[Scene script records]
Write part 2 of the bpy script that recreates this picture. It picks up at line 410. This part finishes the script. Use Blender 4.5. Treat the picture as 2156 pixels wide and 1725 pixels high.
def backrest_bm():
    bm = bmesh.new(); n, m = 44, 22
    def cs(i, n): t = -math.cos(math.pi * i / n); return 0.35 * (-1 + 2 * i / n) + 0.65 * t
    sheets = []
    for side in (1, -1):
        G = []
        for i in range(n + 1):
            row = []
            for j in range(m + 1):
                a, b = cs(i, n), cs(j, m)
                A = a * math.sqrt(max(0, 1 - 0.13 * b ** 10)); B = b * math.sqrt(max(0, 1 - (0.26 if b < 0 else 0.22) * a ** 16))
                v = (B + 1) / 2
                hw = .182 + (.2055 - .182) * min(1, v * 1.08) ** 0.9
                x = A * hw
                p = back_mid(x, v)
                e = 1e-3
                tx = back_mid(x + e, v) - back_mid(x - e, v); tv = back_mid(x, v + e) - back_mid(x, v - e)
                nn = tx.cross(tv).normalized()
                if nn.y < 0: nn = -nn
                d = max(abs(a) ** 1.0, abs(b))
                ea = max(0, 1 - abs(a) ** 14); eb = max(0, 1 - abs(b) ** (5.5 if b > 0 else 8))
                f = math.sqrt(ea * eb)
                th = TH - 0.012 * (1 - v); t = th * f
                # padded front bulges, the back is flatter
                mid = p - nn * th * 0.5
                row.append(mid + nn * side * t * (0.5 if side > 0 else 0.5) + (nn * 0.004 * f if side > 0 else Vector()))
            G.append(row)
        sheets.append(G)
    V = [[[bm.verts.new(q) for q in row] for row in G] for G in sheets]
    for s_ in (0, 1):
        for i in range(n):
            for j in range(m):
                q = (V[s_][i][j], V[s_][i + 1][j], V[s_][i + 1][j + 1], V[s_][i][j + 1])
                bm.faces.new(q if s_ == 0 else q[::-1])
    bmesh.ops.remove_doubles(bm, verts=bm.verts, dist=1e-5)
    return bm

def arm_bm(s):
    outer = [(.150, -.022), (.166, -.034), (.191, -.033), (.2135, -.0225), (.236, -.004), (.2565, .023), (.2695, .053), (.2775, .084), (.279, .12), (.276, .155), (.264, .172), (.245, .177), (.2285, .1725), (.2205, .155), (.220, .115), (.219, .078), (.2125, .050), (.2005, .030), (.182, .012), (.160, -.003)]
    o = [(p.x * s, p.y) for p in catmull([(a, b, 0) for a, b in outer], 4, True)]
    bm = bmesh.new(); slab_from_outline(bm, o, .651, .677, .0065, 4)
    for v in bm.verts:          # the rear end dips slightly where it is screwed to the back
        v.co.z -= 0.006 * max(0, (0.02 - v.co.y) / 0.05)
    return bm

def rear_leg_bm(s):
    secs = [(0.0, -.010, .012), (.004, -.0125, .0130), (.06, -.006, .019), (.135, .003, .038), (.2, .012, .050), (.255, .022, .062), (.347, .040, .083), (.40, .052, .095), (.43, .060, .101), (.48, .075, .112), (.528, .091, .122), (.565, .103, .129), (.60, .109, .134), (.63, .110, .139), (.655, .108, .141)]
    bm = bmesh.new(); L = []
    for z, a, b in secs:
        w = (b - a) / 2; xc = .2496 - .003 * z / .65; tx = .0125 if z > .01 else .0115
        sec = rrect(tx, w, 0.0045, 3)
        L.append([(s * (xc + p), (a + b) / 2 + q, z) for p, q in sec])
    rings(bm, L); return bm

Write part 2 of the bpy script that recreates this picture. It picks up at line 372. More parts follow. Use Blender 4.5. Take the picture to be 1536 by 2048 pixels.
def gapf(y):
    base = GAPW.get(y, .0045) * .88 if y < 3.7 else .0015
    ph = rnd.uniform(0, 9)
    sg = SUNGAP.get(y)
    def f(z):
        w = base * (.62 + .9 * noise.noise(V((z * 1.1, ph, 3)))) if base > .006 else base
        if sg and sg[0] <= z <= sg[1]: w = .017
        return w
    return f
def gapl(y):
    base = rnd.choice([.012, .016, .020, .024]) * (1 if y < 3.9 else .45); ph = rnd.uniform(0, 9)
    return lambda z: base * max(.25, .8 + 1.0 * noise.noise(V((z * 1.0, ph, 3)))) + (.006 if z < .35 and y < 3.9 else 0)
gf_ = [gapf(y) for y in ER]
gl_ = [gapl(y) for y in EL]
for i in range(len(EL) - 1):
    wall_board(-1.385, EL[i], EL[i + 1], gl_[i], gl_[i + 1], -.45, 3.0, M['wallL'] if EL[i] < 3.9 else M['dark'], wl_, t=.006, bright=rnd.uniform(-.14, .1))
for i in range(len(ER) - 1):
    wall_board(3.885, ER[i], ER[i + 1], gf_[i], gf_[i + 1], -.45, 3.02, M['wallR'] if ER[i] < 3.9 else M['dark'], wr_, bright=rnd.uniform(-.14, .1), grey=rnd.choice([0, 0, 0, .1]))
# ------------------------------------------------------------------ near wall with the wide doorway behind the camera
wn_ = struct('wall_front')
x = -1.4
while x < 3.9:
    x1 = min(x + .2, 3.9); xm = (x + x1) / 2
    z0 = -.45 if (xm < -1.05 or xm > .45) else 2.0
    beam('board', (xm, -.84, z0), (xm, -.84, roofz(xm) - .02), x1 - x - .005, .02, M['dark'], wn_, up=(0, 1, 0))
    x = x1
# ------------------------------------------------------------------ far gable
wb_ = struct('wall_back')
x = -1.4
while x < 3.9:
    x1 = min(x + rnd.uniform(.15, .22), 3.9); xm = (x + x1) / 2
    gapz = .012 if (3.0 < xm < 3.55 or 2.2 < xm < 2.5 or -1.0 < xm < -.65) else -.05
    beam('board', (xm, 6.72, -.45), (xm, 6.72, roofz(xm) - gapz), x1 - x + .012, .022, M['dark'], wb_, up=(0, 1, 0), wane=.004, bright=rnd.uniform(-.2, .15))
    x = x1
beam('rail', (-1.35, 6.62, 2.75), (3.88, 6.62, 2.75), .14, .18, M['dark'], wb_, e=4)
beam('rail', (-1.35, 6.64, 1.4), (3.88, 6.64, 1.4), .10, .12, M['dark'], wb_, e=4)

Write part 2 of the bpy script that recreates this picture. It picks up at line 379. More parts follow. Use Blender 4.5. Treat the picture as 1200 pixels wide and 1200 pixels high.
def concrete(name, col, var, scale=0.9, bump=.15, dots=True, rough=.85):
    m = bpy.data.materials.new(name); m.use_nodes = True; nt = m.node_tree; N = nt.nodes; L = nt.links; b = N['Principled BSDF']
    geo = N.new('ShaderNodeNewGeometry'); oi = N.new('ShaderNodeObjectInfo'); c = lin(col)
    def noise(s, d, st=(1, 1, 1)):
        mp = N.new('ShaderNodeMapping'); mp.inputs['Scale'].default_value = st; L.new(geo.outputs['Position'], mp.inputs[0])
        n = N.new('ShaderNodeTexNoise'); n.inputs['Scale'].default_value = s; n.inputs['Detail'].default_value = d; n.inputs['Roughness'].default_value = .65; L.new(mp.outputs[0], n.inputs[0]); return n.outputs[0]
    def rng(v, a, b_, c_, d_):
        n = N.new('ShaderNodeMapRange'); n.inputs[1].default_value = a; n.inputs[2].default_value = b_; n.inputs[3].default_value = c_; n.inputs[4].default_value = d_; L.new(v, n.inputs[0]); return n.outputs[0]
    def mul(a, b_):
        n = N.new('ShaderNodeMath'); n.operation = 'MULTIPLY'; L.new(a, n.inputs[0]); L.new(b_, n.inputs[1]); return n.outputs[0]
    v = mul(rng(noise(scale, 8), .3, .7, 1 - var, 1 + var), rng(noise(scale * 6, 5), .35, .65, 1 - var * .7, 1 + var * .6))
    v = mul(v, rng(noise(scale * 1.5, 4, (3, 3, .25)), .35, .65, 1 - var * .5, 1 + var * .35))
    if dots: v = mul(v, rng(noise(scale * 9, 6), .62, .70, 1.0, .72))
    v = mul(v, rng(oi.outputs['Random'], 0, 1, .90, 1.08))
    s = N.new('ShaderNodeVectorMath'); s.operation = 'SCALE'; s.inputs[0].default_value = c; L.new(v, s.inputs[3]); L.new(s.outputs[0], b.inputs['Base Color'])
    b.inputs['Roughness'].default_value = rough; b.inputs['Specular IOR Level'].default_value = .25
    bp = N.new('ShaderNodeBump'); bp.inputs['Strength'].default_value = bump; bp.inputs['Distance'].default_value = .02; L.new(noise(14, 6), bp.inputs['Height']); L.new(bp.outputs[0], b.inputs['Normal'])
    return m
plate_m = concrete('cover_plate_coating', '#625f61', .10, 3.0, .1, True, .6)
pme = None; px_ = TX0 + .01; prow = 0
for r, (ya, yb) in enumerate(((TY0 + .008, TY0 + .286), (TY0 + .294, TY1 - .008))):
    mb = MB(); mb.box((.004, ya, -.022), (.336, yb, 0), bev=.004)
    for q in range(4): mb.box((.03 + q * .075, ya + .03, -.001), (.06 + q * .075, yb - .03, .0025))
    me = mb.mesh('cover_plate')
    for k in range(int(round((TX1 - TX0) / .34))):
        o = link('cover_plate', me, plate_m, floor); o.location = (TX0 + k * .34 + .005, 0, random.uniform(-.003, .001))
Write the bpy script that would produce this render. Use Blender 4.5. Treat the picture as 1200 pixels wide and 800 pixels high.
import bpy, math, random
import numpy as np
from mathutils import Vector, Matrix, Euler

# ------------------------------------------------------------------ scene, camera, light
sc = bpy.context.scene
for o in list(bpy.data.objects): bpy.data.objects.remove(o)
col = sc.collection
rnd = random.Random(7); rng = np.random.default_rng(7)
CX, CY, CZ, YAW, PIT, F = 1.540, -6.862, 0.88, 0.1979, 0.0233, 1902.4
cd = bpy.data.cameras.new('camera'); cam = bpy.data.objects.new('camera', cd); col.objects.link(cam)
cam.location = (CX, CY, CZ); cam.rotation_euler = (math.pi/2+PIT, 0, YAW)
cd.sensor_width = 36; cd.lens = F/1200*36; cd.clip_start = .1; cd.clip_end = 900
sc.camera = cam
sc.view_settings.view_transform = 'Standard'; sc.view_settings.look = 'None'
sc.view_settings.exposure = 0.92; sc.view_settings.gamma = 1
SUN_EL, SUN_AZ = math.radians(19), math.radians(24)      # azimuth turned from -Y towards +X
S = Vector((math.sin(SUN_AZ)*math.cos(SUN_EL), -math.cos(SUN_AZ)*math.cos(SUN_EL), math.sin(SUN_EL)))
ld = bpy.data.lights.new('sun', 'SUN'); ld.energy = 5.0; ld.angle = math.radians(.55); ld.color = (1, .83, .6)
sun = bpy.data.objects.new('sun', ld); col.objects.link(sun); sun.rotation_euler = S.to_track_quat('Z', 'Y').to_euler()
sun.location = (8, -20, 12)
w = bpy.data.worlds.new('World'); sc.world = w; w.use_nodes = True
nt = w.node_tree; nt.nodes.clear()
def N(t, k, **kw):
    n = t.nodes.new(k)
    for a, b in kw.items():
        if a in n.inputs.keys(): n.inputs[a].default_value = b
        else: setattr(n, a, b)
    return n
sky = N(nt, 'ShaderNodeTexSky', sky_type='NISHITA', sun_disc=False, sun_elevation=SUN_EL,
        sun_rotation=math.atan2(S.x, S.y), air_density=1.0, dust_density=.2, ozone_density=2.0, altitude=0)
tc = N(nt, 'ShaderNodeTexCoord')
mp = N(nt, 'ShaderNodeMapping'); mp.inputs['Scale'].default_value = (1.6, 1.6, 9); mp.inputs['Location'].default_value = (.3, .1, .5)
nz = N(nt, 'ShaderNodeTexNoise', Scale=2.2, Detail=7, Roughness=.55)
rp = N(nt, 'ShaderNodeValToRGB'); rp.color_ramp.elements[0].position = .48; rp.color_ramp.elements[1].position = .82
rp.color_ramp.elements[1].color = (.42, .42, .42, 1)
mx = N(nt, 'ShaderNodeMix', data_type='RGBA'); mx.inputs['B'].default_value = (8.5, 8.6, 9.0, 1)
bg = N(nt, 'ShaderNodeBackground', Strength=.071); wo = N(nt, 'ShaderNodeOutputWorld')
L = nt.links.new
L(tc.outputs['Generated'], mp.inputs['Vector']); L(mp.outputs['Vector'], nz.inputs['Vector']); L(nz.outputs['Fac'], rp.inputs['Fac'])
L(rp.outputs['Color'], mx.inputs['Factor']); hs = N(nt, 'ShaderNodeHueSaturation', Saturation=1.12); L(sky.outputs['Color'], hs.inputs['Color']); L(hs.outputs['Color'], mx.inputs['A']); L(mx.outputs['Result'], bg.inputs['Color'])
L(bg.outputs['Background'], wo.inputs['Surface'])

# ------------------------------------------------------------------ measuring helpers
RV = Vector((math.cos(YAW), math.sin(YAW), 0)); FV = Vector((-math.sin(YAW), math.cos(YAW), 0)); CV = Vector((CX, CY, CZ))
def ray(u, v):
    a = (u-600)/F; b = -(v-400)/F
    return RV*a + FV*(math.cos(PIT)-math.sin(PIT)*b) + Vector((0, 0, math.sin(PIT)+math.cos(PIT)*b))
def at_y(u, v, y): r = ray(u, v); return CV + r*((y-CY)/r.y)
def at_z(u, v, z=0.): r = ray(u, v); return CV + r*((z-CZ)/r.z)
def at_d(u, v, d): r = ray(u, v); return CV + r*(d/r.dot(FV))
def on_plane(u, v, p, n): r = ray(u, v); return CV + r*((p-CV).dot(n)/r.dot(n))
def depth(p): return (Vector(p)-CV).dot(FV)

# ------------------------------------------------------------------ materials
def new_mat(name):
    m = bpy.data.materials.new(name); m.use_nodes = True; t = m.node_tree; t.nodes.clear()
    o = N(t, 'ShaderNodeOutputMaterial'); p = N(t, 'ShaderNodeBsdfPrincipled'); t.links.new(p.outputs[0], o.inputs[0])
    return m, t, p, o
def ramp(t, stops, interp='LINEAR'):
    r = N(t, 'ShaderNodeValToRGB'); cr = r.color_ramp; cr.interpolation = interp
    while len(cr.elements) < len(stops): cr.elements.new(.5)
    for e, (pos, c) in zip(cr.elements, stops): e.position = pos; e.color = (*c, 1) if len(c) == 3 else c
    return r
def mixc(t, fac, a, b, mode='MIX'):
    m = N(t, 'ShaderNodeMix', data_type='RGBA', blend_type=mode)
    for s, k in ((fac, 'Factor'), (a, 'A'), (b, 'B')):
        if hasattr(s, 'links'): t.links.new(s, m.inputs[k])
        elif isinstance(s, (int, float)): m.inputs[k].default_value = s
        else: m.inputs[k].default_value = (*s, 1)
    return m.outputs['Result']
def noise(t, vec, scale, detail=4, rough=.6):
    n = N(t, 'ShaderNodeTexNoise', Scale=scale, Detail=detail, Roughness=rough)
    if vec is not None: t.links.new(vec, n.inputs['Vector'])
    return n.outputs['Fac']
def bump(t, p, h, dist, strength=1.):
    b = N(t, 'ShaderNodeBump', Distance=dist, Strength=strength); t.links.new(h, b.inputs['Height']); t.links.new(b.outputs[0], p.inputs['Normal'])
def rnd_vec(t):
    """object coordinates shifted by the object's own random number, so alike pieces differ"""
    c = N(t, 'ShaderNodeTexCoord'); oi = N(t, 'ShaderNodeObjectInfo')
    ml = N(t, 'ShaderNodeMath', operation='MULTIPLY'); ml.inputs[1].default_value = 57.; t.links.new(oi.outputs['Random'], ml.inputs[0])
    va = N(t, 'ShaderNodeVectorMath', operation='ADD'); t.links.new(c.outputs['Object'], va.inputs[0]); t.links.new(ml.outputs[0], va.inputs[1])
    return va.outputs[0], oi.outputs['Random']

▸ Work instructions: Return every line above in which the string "picks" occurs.

▸ Exercise solution:
Write part 2 of the bpy script that recreates this picture. It picks up at line 410. This part finishes the script. Use Blender 4.5. Treat the picture as 2156 pixels wide and 1725 pixels high.
Write part 2 of the bpy script that recreates this picture. It picks up at line 372. More parts follow. Use Blender 4.5. Take the picture to be 1536 by 2048 pixels.
Write part 2 of the bpy script that recreates this picture. It picks up at line 379. More parts follow. Use Blender 4.5. Treat the picture as 1200 pixels wide and 1200 pixels high.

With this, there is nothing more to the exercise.